Monday, Feb. 15, 1988

South Africa The Man Who Gives Botha Fits

By Bruce W. Nelan/Cape Town

South Africa's Parliament is officially segregated into three houses -- one for whites, one for so-called coloreds, one for Asians, and none at all for the country's black majority. When State President P.W. Botha opened this year's session in Cape Town last week, he addressed the members of all three houses in a new $16 million, 340-seat assembly hall. But the new auditorium may not get much use.

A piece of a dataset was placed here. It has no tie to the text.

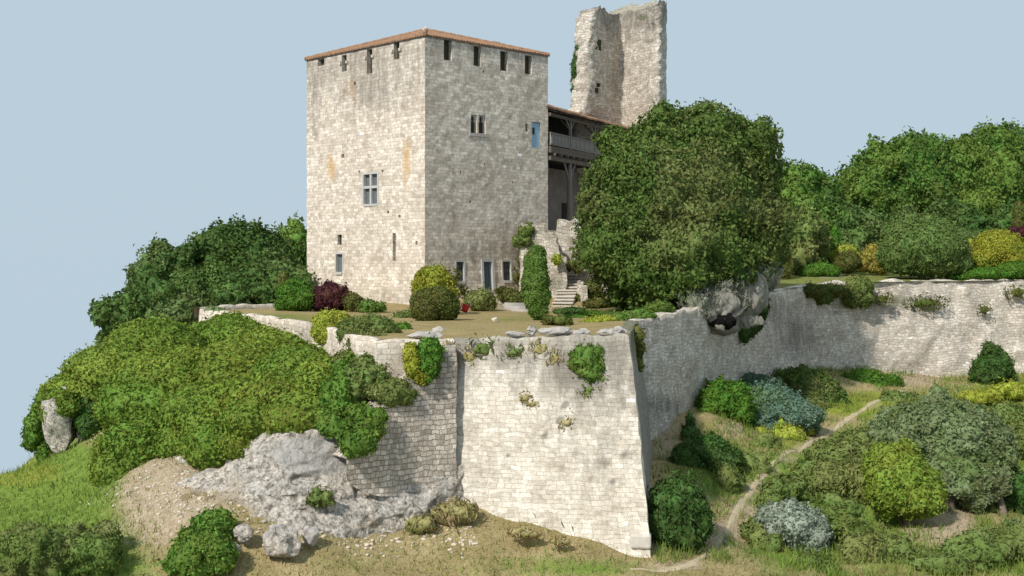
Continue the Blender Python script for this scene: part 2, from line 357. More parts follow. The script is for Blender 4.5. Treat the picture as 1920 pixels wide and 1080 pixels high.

After Botha finished his speech, a 35-minute droner devoted almost entirely to the economy, the briefly integrated assemblage filed out to reconvene as usual in three separate chambers. And though the government has proposed that joint sessions be held periodically, the colored House of Representatives and its leader, the Rev. Allan Hendrickse, have rejected the proposal as a cosmetic half step. The dispute is only the latest confrontation between Botha and Hendrickse, 60, a portly, goateed former Congregational minister. Says Hendrickse: "P.W. Botha is the sort of person who does not give in."

The bad blood between the two has been flowing since early last year, when Hendrickse sauntered into the surf at a whites-only beach as a demonstration against apartheid. Hendrickse, whose Labor Party holds 76 of the colored House's 85 seats, opposes Botha's key political legislation this year, including several amendments to the Group Areas Act, which chops South Africa into segregated areas.

Botha and his National Party, which controls 133 of the 166 elected seats in the all-white House of Assembly, could pass these measures anyway. Botha, however, cannot prevent Hendrickse from blocking another proposal -- the postponement of elections from 1989 to 1992. Shocked by the strong showing of the far-right Conservative Party in last year's balloting and alarmed that his party might lose control of the government, Botha wants to delay next year's vote. But the deferral must be approved by all three houses. Hendrickse says he will pass the measure only if Botha will agree to repeal, not just amend, the Group Areas Act. As Hendrickse told Botha, "If you continue fiddling with the Group Areas Act without making radical changes, the Labor Party will have no other option than to send you back to the voting polls in 1989."

A former high school teacher who was detained for two months in 1976 for political activism, Hendrickse became chairman of the House of Representatives ministers' council in September 1984, which earned him a seat in Botha's Cabinet. When Botha learned last August that Hendrickse intended to block the postponement, he warned him that he could not do so and remain in the Cabinet. Hendrickse resigned. He is convinced that Botha is trying to split the Labor Party and replace him with a more pliant leader. Says he: "Carrots have been dangled."

If Hendrickse retains control and keeps saying no to Botha, Parliament will be dissolved in September 1989. Hendrickse is confident that Labor will fare well at the polls. "Our stance has enhanced our position in the colored community," he says. "We are no longer seen as collaborators with the system." But Botha is famously intolerant of opposition and is unlikely to repeal the Group Areas Act. Hendrickse's opinion of the prospects for reform this year: "Bleak."